The revived original Harry Kim, transforming into a Kobali

  • Back from the Dead: He's the quantum duplicate Harry Kim who died during the Voyager episode "Deadlock", now revived as a Kobali.
  • Enemy Mine: If the player character is from a non-Federation faction, he'll suggest they team up to escape the "alien prison" and return to the Alpha Quadrant together.
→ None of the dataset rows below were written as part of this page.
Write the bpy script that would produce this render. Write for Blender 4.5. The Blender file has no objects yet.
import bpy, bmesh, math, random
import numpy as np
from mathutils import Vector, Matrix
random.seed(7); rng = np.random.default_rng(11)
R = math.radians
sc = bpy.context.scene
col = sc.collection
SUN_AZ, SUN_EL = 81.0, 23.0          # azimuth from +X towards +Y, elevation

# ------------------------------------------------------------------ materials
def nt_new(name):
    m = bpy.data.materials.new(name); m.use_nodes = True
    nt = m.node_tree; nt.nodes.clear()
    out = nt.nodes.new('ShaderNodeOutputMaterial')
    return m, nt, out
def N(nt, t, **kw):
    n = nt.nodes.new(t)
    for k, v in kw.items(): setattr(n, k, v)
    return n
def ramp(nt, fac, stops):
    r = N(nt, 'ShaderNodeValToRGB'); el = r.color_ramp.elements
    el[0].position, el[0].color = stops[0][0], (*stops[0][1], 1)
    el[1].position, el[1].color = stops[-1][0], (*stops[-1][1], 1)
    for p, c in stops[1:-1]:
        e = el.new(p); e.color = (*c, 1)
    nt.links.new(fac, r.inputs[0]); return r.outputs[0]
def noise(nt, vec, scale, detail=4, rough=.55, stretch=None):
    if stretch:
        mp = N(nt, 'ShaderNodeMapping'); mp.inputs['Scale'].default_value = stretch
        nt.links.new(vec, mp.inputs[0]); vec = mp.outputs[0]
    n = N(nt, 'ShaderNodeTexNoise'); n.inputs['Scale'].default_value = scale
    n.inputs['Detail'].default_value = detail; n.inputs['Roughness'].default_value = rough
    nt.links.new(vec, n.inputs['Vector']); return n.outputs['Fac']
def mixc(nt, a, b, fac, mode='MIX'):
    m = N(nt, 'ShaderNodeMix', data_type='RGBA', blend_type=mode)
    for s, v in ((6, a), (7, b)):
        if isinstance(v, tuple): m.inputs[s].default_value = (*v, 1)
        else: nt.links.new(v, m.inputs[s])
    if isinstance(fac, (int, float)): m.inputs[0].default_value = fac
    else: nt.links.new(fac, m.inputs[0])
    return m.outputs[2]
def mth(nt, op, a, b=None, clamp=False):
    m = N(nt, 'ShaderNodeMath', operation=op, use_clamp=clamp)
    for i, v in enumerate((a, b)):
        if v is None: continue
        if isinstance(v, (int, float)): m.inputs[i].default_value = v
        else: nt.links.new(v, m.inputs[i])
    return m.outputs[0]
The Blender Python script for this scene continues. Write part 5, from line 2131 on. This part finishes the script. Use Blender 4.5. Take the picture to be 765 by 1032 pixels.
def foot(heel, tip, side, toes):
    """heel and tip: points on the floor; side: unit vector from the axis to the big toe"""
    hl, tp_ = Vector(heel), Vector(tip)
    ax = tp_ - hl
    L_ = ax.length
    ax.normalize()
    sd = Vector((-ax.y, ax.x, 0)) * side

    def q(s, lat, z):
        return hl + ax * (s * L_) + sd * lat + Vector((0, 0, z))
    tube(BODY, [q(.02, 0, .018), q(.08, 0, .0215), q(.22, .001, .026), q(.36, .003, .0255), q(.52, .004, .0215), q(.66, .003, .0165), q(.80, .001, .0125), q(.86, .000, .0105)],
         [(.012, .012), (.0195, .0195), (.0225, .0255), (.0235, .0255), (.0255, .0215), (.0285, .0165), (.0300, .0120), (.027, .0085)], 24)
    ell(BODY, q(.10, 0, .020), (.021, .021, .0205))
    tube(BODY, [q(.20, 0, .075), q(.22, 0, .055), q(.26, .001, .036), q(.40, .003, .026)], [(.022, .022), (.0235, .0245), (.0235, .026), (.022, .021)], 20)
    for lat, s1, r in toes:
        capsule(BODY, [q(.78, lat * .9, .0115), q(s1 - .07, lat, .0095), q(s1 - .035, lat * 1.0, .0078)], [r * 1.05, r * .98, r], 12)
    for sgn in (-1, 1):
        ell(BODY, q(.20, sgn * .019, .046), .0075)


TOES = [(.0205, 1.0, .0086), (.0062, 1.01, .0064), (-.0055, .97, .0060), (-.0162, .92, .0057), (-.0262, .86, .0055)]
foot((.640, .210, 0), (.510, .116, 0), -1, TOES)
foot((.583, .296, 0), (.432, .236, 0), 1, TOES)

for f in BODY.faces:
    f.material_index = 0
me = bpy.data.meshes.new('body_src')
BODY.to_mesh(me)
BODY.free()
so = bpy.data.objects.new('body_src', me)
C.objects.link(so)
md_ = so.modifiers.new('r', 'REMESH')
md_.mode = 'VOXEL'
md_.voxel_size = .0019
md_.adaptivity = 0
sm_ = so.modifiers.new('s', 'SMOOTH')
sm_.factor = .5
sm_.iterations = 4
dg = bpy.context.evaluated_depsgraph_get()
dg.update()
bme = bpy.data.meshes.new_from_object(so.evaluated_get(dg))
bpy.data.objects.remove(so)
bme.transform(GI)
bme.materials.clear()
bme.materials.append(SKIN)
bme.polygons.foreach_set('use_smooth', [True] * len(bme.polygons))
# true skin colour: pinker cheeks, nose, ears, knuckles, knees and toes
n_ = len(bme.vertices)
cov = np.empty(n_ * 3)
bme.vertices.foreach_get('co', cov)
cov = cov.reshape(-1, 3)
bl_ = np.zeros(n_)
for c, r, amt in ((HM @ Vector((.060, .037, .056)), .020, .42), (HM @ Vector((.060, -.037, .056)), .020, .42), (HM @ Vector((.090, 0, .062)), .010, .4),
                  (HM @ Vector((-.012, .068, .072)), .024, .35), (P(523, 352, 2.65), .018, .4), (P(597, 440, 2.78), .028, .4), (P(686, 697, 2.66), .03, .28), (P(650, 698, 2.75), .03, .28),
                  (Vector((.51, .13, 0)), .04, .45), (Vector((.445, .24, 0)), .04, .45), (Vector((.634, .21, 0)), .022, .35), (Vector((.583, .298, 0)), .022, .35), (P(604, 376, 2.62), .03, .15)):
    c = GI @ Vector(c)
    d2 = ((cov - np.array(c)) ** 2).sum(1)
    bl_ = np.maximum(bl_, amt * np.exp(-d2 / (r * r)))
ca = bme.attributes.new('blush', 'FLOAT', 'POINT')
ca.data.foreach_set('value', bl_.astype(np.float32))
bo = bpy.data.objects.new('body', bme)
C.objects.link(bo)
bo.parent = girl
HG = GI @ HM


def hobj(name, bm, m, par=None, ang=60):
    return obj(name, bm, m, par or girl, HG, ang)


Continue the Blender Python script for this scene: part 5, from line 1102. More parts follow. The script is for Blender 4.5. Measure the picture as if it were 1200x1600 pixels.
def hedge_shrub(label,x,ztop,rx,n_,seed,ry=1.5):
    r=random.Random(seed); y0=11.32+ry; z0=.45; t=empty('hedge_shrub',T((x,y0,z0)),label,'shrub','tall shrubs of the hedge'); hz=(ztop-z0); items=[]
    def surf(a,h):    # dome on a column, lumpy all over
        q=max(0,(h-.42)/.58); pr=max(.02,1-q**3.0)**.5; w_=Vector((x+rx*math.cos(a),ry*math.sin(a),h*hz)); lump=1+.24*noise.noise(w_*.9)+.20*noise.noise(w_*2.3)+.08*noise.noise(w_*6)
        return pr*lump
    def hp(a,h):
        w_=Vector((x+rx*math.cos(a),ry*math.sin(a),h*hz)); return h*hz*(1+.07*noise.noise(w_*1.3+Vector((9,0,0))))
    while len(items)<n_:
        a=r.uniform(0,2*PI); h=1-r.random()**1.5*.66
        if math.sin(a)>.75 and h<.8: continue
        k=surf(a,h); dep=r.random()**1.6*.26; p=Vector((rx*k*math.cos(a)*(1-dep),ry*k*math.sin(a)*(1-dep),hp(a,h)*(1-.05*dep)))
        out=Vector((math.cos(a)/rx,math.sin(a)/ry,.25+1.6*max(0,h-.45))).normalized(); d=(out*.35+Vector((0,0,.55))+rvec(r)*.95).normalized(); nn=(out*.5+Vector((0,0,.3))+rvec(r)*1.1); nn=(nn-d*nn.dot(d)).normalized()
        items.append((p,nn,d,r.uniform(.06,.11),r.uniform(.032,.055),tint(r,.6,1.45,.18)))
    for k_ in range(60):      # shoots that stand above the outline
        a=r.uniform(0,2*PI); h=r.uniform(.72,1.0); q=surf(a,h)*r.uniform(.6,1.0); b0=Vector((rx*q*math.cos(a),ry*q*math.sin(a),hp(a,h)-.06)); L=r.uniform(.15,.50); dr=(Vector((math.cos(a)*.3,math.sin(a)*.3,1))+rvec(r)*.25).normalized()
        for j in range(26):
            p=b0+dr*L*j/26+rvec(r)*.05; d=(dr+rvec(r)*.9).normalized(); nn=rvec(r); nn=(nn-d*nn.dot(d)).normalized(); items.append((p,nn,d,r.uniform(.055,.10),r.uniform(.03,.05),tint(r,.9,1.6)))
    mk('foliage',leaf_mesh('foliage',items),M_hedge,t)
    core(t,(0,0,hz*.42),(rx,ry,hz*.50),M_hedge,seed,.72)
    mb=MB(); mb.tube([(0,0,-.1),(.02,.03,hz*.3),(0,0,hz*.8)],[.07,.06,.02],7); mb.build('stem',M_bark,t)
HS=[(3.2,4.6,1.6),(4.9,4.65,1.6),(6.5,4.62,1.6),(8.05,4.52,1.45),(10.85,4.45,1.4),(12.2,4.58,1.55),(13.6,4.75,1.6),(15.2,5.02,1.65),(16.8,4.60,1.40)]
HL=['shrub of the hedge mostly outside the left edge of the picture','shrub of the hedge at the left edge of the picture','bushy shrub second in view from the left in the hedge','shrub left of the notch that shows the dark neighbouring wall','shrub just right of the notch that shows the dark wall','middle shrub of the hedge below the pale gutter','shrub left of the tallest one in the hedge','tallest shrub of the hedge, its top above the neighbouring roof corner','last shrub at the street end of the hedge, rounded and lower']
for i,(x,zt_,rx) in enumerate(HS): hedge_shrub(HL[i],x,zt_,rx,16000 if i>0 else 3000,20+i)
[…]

  • Fish out of Temporal Water: He still thinks it's the 2370s, Voyager is lost in the Delta Quadrant trying to get home and he's doing everything he can to get back to it. Unfortunately, it's 2410 and Voyager is on a classified mission in Krenim space. Harry's attempts to contact them would blow the mission and get Tuvok and his crew killed, so there's some urgency in stopping him.
  • Grand Theft Prototype: He hijacks the new Kobali flagship Samsar and flies off in it to try to track down Voyager.
  • Slow Transformation: Throughout "Dust to Dust", you see Harry Kim's transformation into a Kobali. It's really unnerving.
  • Unwitting Instigator of Doom: His distress call causes the Vaadwaur to redouble their attacks on the Kobali, thinking one of their soldiers in the temple has been revived and is calling for rescue. Later, his attempt to contact and reach Voyager puts the ship at risk, as it's on a classified mission in Vaadwaur-occupied space.
  • You Can't Go Home Again: His character arc during "Dust to Dust" is coming to terms with this, though he does ask Harry Kim to tell him how Voyager made it back to Earth.